DATASET CONTENT:

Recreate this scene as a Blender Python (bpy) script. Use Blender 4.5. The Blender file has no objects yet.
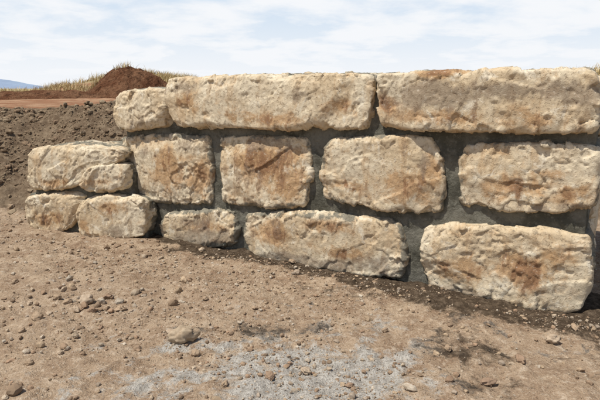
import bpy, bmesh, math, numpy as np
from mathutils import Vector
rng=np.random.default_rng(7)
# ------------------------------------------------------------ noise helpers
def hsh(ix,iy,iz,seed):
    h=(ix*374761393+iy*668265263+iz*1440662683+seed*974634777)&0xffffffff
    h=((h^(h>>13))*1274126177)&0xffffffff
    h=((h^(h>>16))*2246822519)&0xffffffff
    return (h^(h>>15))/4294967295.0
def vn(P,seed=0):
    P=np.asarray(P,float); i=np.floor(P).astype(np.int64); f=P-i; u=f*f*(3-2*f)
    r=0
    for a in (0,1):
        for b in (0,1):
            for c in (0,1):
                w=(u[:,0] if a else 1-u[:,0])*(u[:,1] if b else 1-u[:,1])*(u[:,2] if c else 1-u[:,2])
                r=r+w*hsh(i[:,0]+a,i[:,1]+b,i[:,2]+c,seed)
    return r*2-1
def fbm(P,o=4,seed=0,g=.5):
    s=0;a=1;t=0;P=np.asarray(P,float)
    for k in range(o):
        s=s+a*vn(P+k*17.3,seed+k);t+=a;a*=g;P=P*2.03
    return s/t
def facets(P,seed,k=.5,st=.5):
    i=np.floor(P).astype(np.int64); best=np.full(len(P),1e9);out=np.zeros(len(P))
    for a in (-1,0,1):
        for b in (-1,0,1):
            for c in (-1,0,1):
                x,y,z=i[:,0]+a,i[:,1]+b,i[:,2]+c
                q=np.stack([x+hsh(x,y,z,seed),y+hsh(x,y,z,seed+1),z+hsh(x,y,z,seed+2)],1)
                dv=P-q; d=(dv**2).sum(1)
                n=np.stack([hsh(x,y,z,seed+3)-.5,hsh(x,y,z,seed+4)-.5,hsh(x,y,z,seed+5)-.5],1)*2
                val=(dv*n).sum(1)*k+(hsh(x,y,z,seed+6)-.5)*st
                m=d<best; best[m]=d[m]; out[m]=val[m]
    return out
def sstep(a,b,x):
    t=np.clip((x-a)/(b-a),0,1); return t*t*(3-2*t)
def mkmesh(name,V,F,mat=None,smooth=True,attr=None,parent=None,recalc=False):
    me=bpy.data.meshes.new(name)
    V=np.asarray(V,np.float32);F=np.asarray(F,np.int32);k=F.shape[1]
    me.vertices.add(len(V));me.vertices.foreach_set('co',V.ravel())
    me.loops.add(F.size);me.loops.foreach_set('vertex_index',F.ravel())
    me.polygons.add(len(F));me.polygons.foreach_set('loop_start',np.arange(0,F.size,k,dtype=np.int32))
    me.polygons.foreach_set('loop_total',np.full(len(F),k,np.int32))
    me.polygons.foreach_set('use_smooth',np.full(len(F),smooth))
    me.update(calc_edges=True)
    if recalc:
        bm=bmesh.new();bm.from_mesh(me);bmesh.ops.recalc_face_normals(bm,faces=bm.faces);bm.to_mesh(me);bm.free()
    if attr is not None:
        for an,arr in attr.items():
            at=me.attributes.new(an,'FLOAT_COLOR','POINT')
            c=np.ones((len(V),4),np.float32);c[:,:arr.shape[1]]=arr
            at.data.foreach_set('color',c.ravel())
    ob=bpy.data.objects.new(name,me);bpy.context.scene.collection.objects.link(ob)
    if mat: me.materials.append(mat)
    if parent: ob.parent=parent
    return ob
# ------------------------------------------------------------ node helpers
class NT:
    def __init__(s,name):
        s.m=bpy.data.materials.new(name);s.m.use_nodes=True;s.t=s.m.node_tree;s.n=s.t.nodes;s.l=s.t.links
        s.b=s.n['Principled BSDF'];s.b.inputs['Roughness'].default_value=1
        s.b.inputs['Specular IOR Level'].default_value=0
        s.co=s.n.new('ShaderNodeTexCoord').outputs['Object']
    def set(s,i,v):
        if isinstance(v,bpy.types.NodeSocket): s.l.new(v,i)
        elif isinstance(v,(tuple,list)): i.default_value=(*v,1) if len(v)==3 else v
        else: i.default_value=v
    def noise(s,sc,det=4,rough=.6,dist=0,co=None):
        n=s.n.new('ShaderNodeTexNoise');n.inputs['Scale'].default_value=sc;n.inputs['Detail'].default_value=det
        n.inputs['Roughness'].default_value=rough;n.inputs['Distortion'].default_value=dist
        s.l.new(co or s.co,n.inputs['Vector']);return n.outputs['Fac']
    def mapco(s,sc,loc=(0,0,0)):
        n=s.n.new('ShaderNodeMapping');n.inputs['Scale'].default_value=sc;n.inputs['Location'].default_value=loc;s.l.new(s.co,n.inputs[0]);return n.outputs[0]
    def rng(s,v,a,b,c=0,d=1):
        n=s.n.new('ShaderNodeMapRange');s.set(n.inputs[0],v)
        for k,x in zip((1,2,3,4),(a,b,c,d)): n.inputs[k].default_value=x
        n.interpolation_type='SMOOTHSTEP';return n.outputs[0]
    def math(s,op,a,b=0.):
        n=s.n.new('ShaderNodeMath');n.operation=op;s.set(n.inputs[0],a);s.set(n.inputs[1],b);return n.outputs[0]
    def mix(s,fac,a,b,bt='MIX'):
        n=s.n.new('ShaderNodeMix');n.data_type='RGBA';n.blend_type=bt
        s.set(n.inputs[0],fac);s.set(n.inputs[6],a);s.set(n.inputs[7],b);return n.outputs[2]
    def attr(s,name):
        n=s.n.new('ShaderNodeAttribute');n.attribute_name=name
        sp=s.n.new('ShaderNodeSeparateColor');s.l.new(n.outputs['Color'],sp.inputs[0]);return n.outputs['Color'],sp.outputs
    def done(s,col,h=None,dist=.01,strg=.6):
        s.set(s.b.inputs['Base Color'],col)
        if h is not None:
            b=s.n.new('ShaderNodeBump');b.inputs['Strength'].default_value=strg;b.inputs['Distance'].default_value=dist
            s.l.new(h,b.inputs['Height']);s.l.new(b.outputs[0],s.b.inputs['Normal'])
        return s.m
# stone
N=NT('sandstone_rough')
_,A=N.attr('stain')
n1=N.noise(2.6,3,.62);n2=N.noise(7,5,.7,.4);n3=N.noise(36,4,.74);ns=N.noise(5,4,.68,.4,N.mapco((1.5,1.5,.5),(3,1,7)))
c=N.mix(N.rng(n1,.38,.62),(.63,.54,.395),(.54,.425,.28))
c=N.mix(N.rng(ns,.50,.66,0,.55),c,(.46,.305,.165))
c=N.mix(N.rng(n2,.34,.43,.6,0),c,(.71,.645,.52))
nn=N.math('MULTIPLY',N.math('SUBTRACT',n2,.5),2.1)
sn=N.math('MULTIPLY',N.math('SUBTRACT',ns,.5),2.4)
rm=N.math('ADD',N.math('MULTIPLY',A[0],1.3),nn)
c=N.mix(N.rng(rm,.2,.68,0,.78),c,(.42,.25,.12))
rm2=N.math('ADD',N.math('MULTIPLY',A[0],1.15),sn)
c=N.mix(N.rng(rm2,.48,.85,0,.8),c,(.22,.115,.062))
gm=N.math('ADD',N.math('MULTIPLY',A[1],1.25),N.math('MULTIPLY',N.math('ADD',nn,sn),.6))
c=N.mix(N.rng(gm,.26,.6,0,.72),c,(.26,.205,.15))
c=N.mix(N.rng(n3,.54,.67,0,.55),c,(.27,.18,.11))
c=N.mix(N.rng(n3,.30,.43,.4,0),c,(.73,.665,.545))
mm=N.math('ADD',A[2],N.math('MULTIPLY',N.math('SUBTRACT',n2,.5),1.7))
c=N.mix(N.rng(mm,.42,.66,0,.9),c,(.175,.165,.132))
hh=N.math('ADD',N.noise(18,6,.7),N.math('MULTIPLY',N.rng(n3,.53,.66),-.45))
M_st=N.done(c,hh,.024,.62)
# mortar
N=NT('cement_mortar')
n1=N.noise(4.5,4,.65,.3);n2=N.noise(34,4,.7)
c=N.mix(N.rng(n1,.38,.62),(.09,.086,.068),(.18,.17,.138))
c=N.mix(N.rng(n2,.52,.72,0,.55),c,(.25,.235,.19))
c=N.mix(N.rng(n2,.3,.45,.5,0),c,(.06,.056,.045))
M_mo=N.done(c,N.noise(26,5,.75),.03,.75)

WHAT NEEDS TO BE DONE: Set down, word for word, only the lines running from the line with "c=N.mix(N.rng(mm,.42,.66,0,.9),c,(.175,.165,.132))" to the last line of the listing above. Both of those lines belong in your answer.

RESPONSE TO THE EXERCISE:
c=N.mix(N.rng(mm,.42,.66,0,.9),c,(.175,.165,.132))
hh=N.math('ADD',N.noise(18,6,.7),N.math('MULTIPLY',N.rng(n3,.53,.66),-.45))
M_st=N.done(c,hh,.024,.62)
# mortar
N=NT('cement_mortar')
n1=N.noise(4.5,4,.65,.3);n2=N.noise(34,4,.7)
c=N.mix(N.rng(n1,.38,.62),(.09,.086,.068),(.18,.17,.138))
c=N.mix(N.rng(n2,.52,.72,0,.55),c,(.25,.235,.19))
c=N.mix(N.rng(n2,.3,.45,.5,0),c,(.06,.056,.045))
M_mo=N.done(c,N.noise(26,5,.75),.03,.75)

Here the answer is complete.